Iroh 1.0

What Iroh Is / Core Idea

  • Library and protocol for peer‑to‑peer connections that “dial by key” (Ed25519 public key) instead of IP or hostname.
  • Built as a modular networking stack, primarily a Rust library with bindings (C, Python, Kotlin/Android, TS/WASM, etc.).
  • Aims to make fast, secure P2P connections between apps straightforward, even across NATs, CGNAT, changing networks, and intermittent connectivity.

How It Relates to Existing Technologies

  • Still runs over IP; not an IP replacement but an additional layer that provides:
    • Stable identities (keys) independent of IPs.
    • Automatic NAT traversal and direct connections when possible, relays as fallback.
  • Compared to DNS:
    • DNS and dynamic DNS don’t handle devices that move often, sit behind NATs, or lack public ports; Iroh’s addressability works in those cases.
  • Compared to VPNs (Tailscale, WireGuard, Netbird, etc.):
    • Those create device‑/network‑level meshes; Iroh is app‑embedded (“Tailscale at the application layer”).
    • Tailscale/Headscale are also cited as alternatives, but they typically require joining a tailnet and Go runtime; Iroh is a Rust library with no central coordination dependency.
  • Compared to libp2p / Holepunch / Reticulum / Yggdrasil:
    • Uses QUIC+TLS directly instead of layering abstractions over arbitrary transports.
    • Reuses the BitTorrent Mainline DHT for optional address lookup instead of shipping its own DHT.
    • Seen as more pragmatic and minimal than some “pure” P2P stacks.

Architecture & Technical Details

  • Uses QUIC with TLS “raw public keys” (RFC 7250); no custom crypto; optional post‑quantum key exchange.
  • QUIC multipath is used so direct and relay paths have separate congestion controllers; path changes are smoother.
  • Address lookup options: DNS TXT by default, optional Mainline DHT (pkarr), mDNS on LANs, and pluggable mechanisms.
  • Supports custom transports (Tor, Nym, BLE, LoRa bridges, etc.) via a defined transport API.
  • Relays act like Tor guard/middle nodes: see endpoint IDs and IPs, but traffic is end‑to‑end encrypted and not decrypted.

Open Source vs Commercial Offering

  • Core library, relay implementation, and protocols are open source (MIT/Apache‑2).
  • Company sells:
    • Hosted, rate‑unlimited relay networks.
    • Observability/metrics and priority engineering support.
  • Free public relays exist but are rate‑limited; relays can be self‑hosted indefinitely.
  • API keys are for the managed service; basic library usage does not require them.

Use Cases and Reported Adoption

  • Used in production for distributed ML training, P2P chat, local‑first/decentralized sync, and embedded/IoT (incl.
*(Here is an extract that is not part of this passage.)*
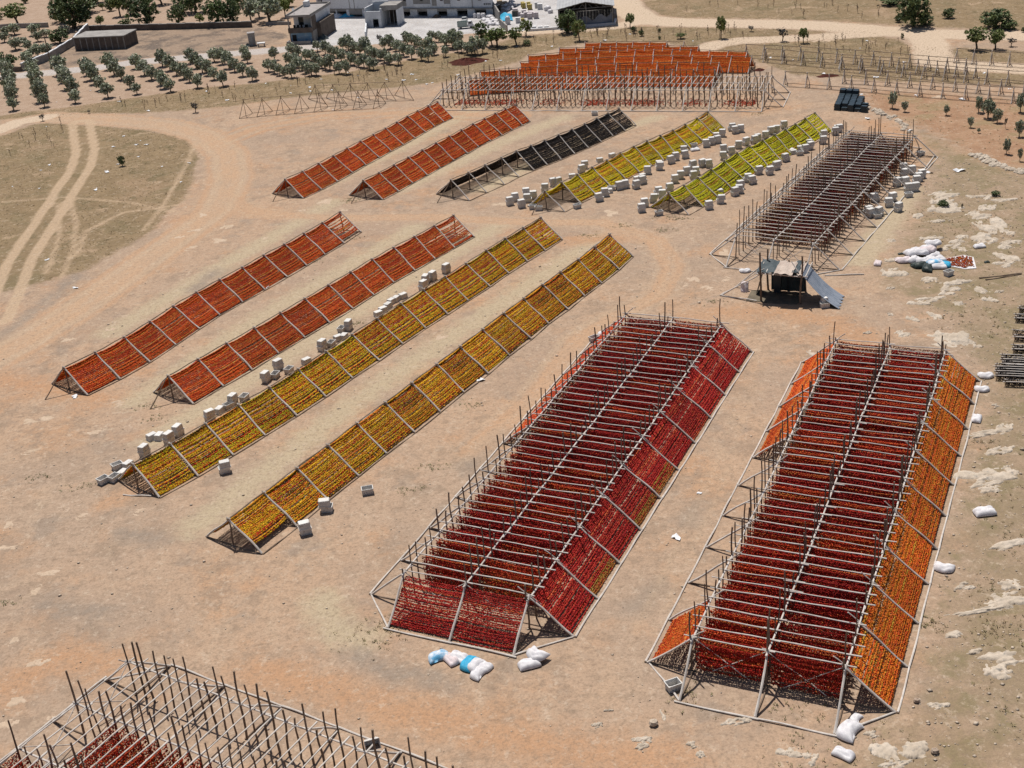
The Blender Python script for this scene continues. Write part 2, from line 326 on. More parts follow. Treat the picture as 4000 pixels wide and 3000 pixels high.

ESP32).
  • Example tools: file transfer (“sendme” and GUIs built on it), “dumbpipe” (generic pipe over Iroh), Sandstorm connector, label‑printer bridge, P2P tunnels.
  • Suggested as a building block for new P2P chat, NVRs, IoT systems, and “local‑first” apps.
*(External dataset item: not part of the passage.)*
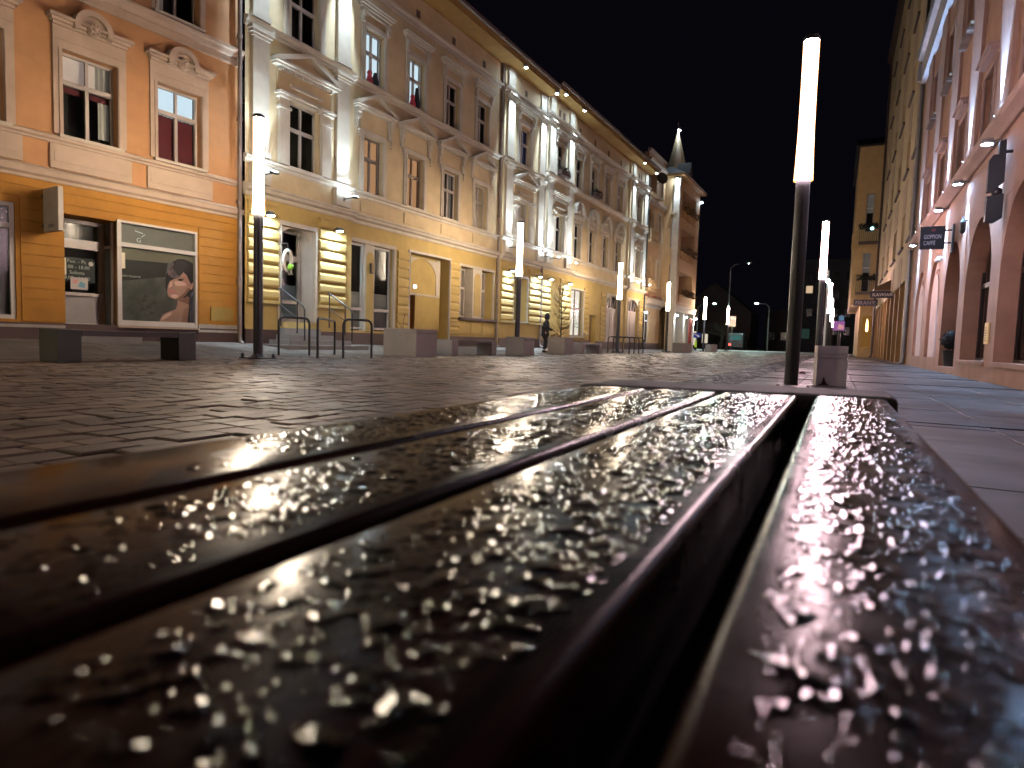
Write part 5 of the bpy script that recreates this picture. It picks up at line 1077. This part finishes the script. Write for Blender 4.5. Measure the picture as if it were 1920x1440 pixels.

Critiques, Concerns, and Open Questions

  • Many readers found the launch blog and landing page confusing; requests for clearer “what is this?” and “versus Tailscale/libp2p/WebRTC” documentation.
  • Some see it as a “glorified P2P DNS” or overlapping with VPNs; maintainers argue NAT traversal + key‑based identity is still inadequately solved.
  • Questions about:
    • DDoS risk on relays (answered: same as any public service; can rate‑limit and self‑host).
    • Protocol detectability and censorship (QUIC handshake currently classifiable; ECH and relay transport can obscure it).
    • Potential misuse for malware/exfiltration.
    • Lack of built‑in human‑readable naming and global content discovery; content discovery is explicitly acknowledged as future work.